Voor de berekening van de vertrekstimuleringspremie wordt uitgegaan van het laatstgenoten salaris, verhoogd met het percentage van de eindejaarsuitkering en de vakantieuitkering op de datum waarop het ontslag ingaat. De fiscale consequenties die aan deze premie zijn verbonden, komen voor rekening van de herplaatsingskandidaat. De berekening van het maandsalaris is een gewogen salaris op grond van de aanstellingen van de ambtenaar in het verleden.
6.
Op verzoek van de ambtenaar kan de vertrekstimuleringspremie rechtstreeks betaald worden aan een pensioenfonds of een verzekeringsmaatschappij of gestort worden in een bankspaarregeling.
7.
De toegekende vertrekstimuleringspremie wordt in zijn geheel terugbetaald, indien betrokkene:
- a.
vanwege ontslag op zijn aanvraag op grond van artikel 87 een werkloosheidsuitkering op grond van de Werkloosheidswet wordt toegekend die ten laste van het bevoegd gezag wordt gebracht, of
- b.
terugkeert naar de politie, binnen een periode, te rekenen vanaf de datum van het ontslag, genoemd in het eerste lid, die gelijk staat aan de duur waarop betrokkene op basis van zijn vertrekstimuleringspremie recht zou hebben gehad op buitengewoon verlof, bedoeld in het negende lid.
Indien de terugkeer plaatsvindt in het eerste, tweede of derde jaar na afloop van bedoelde periode wordt eenmalig respectievelijk 75, 50 dan wel 25 procent van de vertrekstimuleringspremie terugbetaald.
8.
Indien de berekende vertrekstimuleringspremie ingevolge het vijfde lid meer bedraagt dan het ingevolge het derde lid geldende maximumbedrag bedraagt deze maximaal twaalf maandsalarissen, verhoogd met de vakantie-uitkering en de eindejaarsuitkering, waarbij voor het tweede jaar na aanwijzing als herplaatsingskandidaat € 31.000 en voor het derde jaar na zodanige aanwijzing € 63.000 in mindering wordt gebracht.
9.
De herplaatsingskandidaat kan in plaats van de vertrekstimuleringspremie kiezen voor buitengewoon verlof met behoud van bezoldiging, waarvan de duur wordt bepaald aan de hand van de vertrekstimuleringspremie waarop de herplaatsingskandidaat maximaal aanspraak zou hebben.
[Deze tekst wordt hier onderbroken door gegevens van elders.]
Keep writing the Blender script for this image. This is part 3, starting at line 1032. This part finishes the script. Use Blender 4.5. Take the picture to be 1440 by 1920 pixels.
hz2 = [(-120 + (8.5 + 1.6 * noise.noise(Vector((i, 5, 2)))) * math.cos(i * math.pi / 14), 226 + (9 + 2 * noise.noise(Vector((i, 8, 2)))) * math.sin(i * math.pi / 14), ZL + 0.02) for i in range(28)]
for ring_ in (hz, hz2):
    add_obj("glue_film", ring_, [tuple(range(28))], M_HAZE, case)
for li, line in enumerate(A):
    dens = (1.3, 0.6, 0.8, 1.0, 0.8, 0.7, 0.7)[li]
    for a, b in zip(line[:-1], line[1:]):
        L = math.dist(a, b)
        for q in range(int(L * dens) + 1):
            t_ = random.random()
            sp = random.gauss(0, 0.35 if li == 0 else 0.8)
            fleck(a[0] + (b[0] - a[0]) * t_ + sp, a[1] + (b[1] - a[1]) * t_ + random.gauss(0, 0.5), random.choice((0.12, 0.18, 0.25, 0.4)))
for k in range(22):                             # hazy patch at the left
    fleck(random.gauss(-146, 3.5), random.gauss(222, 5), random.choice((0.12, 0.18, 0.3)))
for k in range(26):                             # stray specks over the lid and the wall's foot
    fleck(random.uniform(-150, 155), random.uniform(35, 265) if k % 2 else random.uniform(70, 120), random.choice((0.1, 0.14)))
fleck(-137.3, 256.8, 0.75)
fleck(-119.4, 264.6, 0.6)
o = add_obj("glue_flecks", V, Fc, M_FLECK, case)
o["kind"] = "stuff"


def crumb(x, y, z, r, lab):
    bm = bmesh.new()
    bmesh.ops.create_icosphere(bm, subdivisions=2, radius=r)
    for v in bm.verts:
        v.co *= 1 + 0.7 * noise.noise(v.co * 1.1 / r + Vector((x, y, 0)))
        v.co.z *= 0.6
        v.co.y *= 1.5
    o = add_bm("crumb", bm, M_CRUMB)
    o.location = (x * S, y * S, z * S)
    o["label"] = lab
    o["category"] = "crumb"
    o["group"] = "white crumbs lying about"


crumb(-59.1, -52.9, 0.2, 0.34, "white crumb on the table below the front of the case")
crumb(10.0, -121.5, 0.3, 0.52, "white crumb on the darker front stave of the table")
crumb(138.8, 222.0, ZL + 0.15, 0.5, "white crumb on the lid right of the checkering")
Ingeval van hervatting van de werkzaamheden bij de politie binnen de toegekende periode van buitengewoon verlof met behoud van bezoldiging wordt het resterende deel van dat verlof ingetrokken met ingang van de datum van die hervatting en wordt bruto terugbetaling van de bezoldiging over het reeds genoten buitengewoon verlof gevorderd. Indien de hervatting plaatsvindt in het eerste, tweede of derde jaar na afloop van bedoelde periode wordt eenmalig respectievelijk 75, 50 dan wel 25 procent van de bezoldiging terugbetaald.
10.
De bedragen, genoemd in het derde en achtste lid, worden per 1 januari van elk kalenderjaar bij ministeriële regeling geïndexeerd, overeenkomstig de cao-lonen, zoals deze voor het betrokken jaar, blijkens bekendmaking in de Macro-Economische Verkenningen in het voorafgaande jaar is geraamd, waarbij wordt afgerond naar het naaste veelvoud van € 1.000. Bedoelde indexering vindt voor het eerst plaats met terugwerkende kracht tot en met 1 januari 2016.